В 1946 г. английский историк Н.К.Чадвик также проводила мысль об исключительном влиянии скандинавов на формирование летописи. По ее словам, рассказы об Олеге и мести Ольги древлянам являются «норманскими сагами», повествование о Святославе представляет собой песни скальдов, а все сведения о военных действиях русских князей за первую половину XI в. внесены в летопись со слов дружинников-норманнов74 и т. д. В целом, в своих построениях зарубежные норманис­ты исходили, как заметил М.Н.Тихомиров в отношении Чадвик, из по­сыла, «что всю русскую древность ІХ-ХІІ вв. можно легко объяснить скандинавскими сагами»75. Насколько была высока в том уверенность, говорит тот факт, что скандинавское влияние старались обнаружить в «Слове о полку Игоревен в «Слове о законе и благодати» митрополита Илариона76. В критике позиции прежде всего Стендер-Петерсена много позитивного было сказано в 60-х гг. И.П. Шаскольским.

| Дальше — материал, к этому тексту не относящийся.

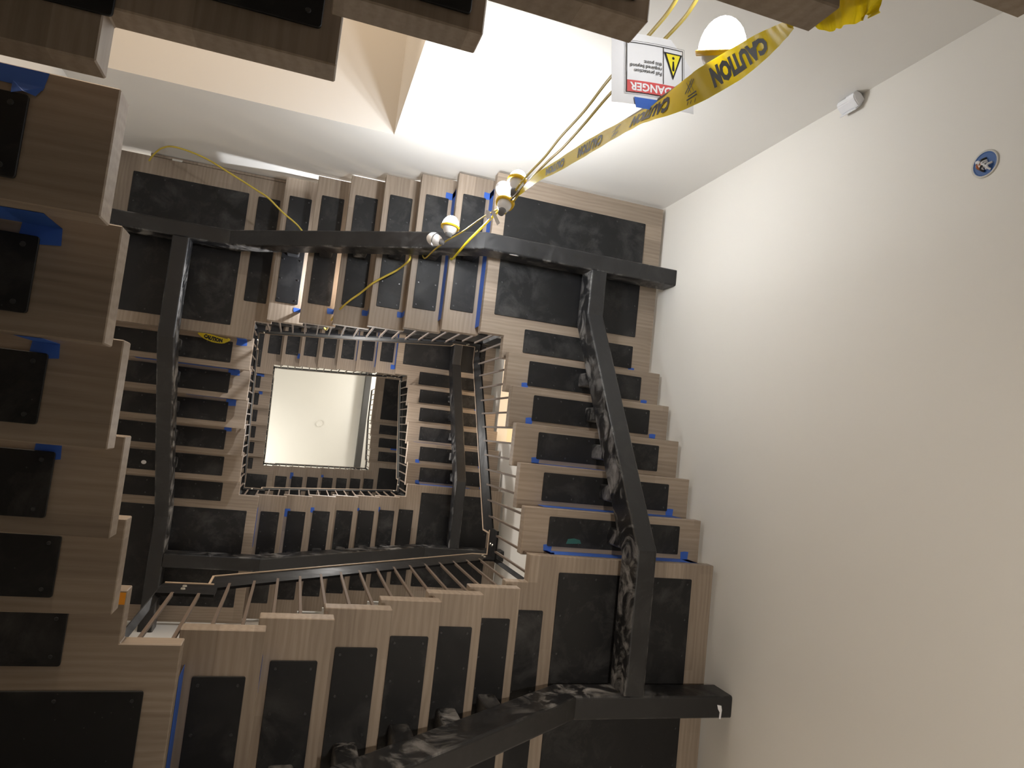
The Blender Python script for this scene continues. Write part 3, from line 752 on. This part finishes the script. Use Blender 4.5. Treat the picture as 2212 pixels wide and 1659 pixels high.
# ------------------------------------------------------------------ danger sign
KS = 2.3/2.1; PS = .000887*KS
sc0 = Vector((.80342*KS, -1.05279*KS, 1.62911*KS+H))
ex = Vector((-.99412, .10826, .0017)); ey = Vector((.10827, .99393, .0193)); vw = Vector((0, -.02, 1))
def sp(x, y, off=0.0):
    """sign plane, millimetres from its centre in reading orientation (x right, y up)"""
    bend = .010*(x/140)**2
    return sc0 + ex*(x*PS) + ey*(y*PS) - vw*(off-bend)
def plate2(poly, off, mt, name, parent, label=None, th=.0003):
    k = len(poly); V = [sp(x, y, off) for x, y in poly]+[sp(x, y, off+th) for x, y in poly]
    F = [tuple(range(k))[::-1], tuple(range(k, 2*k))]+[(i, (i+1) % k, k+(i+1) % k, k+i) for i in range(k)]
    o = ob(name, mesh(name, V, F, mt), parent)
    if label: o['label'] = label
    return o
def grid_sheet(fn_in, x0, x1, y0, y1, nx=14, ny=8):
    V = []; F = []
    for off in (0, -.0004):
        for j in range(ny+1):
            for i in range(nx+1):
                x = x0+(x1-x0)*i/nx; y = y0+(y1-y0)*j/ny; x, y = fn_in(x, y)
                wob = .0015*math.sin(x*.05+y*.07)+.001*math.sin(x*.11-y*.03)
                V.append(sp(x, y, off-.002+wob*.6))
    k = nx+1
    for o in (0, (nx+1)*(ny+1)):
        for j in range(ny):
            for i in range(nx): F.append((o+j*k+i, o+j*k+i+1, o+(j+1)*k+i+1, o+(j+1)*k+i))
    return V, F
PW, PH = 142, 110
def clip(x, y):          # lower left corner (reading) is folded away
    if x < -50 and y < -25:
        lim = -PW + max(0, (-25-y))*1.0
        x = max(x, lim)
    return x, y
sign = thing('danger_sign', 'white paper danger sign hanging upside down in front of the grey wall', 'sign', (0, 0, 0), 0, None, mesh('danger_sign', *grid_sheet(clip, -PW, PW, -PH, PH), MPAPER, True))
def frame_lines(x0, y0, x1, y1, wd_, off):
    P = []
    for a, b, c, e in ((x0, y0, x1, y0+wd_), (x0, y1-wd_, x1, y1), (x0, y0, x0+wd_, y1), (x1-wd_, y0, x1, y1)):
        n = 8; V = []; F = []
        lon = (c-a) > (e-b)
        for i in range(n+1):
            q = i/n
            V += [sp(a+(c-a)*q, b, off), sp(a+(c-a)*q, e, off)] if lon else [sp(a, b+(e-b)*q, off), sp(c, b+(e-b)*q, off)]
        F = [(2*i, 2*i+1, 2*i+3, 2*i+2) for i in range(n)]; P.append((V, F))
    return merge(*P)
FX0, FX1, FY0, FY1 = -98, 97, -80, 76
O1 = .0022
ob('border', mesh('border', *merge(frame_lines(FX0, FY0, FX1, FY1, 2.6, O1), frame_lines(FX0-5, FY0-5, FX1+5, FY1+5, .9, O1), frame_lines(-28.5, FY0, -26.5, 37, 2, O1)), MINK), sign, label='black frame lines')
def strip_rect(x0, y0, x1, y1, off, mt, name, label):
    n = 10; V = []
    for i in range(n+1): V += [sp(x0+(x1-x0)*i/n, y0, off), sp(x0+(x1-x0)*i/n, y1, off)]
    ob(name, mesh(name, V, [(2*i, 2*i+1, 2*i+3, 2*i+2) for i in range(n)], mt), sign, label=label)
strip_rect(FX0+2, 38, FX1-2, FY1-2, O1, MRED, 'banner', 'red DANGER banner')
def sign_text(txt, cx, cy, size, hgt, mt, bold, sx=1, off=.0032, align='CENTER'):
    V, F = text_mesh(txt, 100, bold*100, align)
    ob('lettering', mesh('lettering', [sp(cx+v.x*size*sx, cy+v.y*size, off) for v in V], F, mt), sign, label='printed words '+txt.replace('\n', ' '))
sign_text('DANGER', 14, 56, .34, 0, MPAPER, .03, 1.02)
sign_text('Fall protection\nrequired beyond\nthis point', -22, -8, .158, 0, MINK, .012, 1.0, .0032, 'LEFT')
def poly_on(poly, off, mt, name, label):
    ob(name, mesh(name, [sp(x, y, off) for x, y in poly], [tuple(range(len(poly)))], mt), sign, label=label)
tc_ = -62
poly_on([(tc_-33, -66), (tc_+33, -66), (tc_, 18)], O1, MINK, 'warning_triangle', 'black triangle outline')
poly_on([(tc_-25, -61.5), (tc_+25, -61.5), (tc_, 5)], .0028, MSIGNY, 'warning_triangle', 'yellow triangle field')
poly_on([(tc_-2.5, -40), (tc_+2.5, -40), (tc_+4.5, -13), (tc_+2.5, -9), (tc_-2.5, -9), (tc_-4.5, -13)], .0034, MINK, 'exclamation_mark', None or 'black exclamation bar')
poly_on([(tc_+4.6*math.cos(i*math.pi/6), -50+4.6*math.sin(i*math.pi/6)) for i in range(12)], .0034, MINK, 'exclamation_mark', 'black exclamation dot')
poly_on([(-92, 42), (-80, 68), (-68, 42)], .0030, MPAPER, 'warning_triangle', 'small white triangle in the banner')
poly_on([(-81.3, 48), (-78.7, 48), (-78.2, 60), (-81.8, 60)], .0036, MRED, 'exclamation_mark', 'small red exclamation bar')
poly_on([(-56, 90), (72, 90), (66, 122), (-40, 126)], .0034, MBLUE, 'masking_tape', 'blue masking tape holding the sign')

# ------------------------------------------------------------------ wall devices
# motion sensor in the corner of back and right wall
zs_ = H+2.865
msn = thing('motion_sensor', 'small white motion sensor in the corner of grey and beige wall', 'sensor', (XW1-.035, YW0+.035, zs_), math.radians(135))
hs = bevel_prism('housing', [(-.030, -.034), (.030, -.034), (.030, .012), (.018, .030), (-.018, .030), (-.030, .012)], -.062, .062, MWHITE, .005, 2)
ob('housing', hs, msn)
ob('lens', bevel_prism('lens', [(-.022, .020), (.022, .020), (.015, .036), (-.015, .036)], -.060, -.004, MWHITE, .003, 1), msn)
ob('mount_plate', boxm('mount_plate', (-.045, -.042, -.05), (.045, -.034, .062), MWHITE, .002), msn)
# open round electrical box in the right wall
jb = thing('junction_box', 'round blue junction box with loose wires in the beige wall', 'box', (XW1-.001, -1.38, H+2.108), 0)
jb.rotation_euler = (0, -math.pi/2, 0)
def ringvf(r0, r1, z0, z1, n=28):
    prof = [(r0, z0), (r1, z0), (r1, z1), (r0, z1), (r0, z0)]
    return lathe(prof, n)
ob('plaster_ring', mesh('plaster_ring', *ringvf(.050, .060, -.001, .003), MFILL, True), jb)
ob('back_box', mesh('back_box', *lathe([(.0005, .0012), (.052, .0012), (.052, .0032), (.049, .0032), (.047, .0016), (.0005, .0016)], 28), MBOXBLUE), jb)
rnd = random.Random(3)
for i in range(9):
    a = rnd.uniform(-.8, 1.0); x = rnd.uniform(-.034, .012); y = rnd.uniform(-.026, .008)
    V, F = tube(spline([(x, y, .002), (x+.012*math.cos(a), y+.010, .016), (x+.016*math.cos(a+1), y+.022, .012), (x+.004, y+.030, .004)], 4), .0046, 6)
    ob('wire', mesh('wire', V, F, (MWHITE, MINK, MWHITE, MCOPPER, MWHITE, MINK, MWHITE, MCOPPER, MWHITE)[i], True), jb)
ob('screw_tab', boxm('screw_tab', (.026, -.024, .002), (.042, -.012, .006), MPAPER, .001), jb)
# smoke detector on the top ceiling
dt = ob('smoke_detector', mesh('smoke_detector', *lathe([(.001, -.035), (.05, -.035), (.062, -.028), (.07, -.012), (.07, 0), (.001, 0)], 28), MCEIL, True), None, (.449, .008, ZC), label='round pale detector on the bright top ceiling', category='detector')
# filler smears and chalk marks that stay on the steel
thing('filler_dab', 'white filler dab on the tube end at the beige wall, lower right', 'smear', (XW1-.10, Y1+W/2+.015, zl(13)+TZ-.0012), 0, None,
      mesh('filler_dab', *sheet([(0, -.03, 0), (.028, -.025, 0), (.034, .0, 0), (.030, .05, 0), (.018, .048, 0), (.02, .012, 0), (.008, -.005, 0)], (0, 0, 1), .0008), MPAPER))
thing('filler_dab', 'pale oval filler spot on the tube edge at the upper right landing', 'smear', (1.30, Y0-W/2+TW/2+.0008, zl(19)+TZ+.012), 0, None,
      mesh('filler_dab', *sheet([(.035*math.cos(i*math.pi/6), 0, .014*math.sin(i*math.pi/6)) for i in range(12)], (0, 1, 0), .0008), MPAPER))
thing('filler_dab', 'small pale filler drop under a plate at the left, below the inner left flight', 'smear', (-1.28, .52, zl(31)-.0085), 0, None,
      mesh('filler_dab', *sheet([(.022*math.cos(i*math.pi/6), .018*math.sin(i*math.pi/6), 0) for i in range(12)], (0, 0, 1), .001), MPAPER))
(ox, oy), rz, t = FR['R']
thing('chalk_mark', 'green chalk rub on the first plate of the nearest right flight', 'mark', (ox, oy, zl(14)), rz, None,
      mesh('chalk_mark', *sheet([(.205, .28, -.0078), (.21, .38, -.0078), (.232, .37, -.0078), (.240, .33, -.0078), (.234, .29, -.0078)], (0, 0, 1), .0005), MCHALK))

Так, он правиль­но установил, что датский ученый в своих выводах исходит не из анализа текстов ПВЛ, а из идеи о норманском «предании, будто бы положенном некогда в основу летописного рассказа о призвании варягов», из своей гипо­тезы о реальном существовании в IX в. некоего шведского племени по име­нии «Русь», в связи с чем, справедливо заключал историк, его «аргумен­тация не может быть признана сколько-нибудь убедительной...». Он так­же подчеркнул, что наличие в летописи «нескольких сюжетов, имеющих аналогии в скандинавском эпосе, не может служить доказательством ни для летописи в целом, ни для ее древнейшей части...». В адрес Чадвик Шаскольский коротко заметил, что ее слова «об определяющем влиянии норманнов и норманской устной литературы на формирование текста Начальной летописи по ближайшем рассмотрении оказываются бездока­зательной болтовней, не имеющей прямого отношения к науке».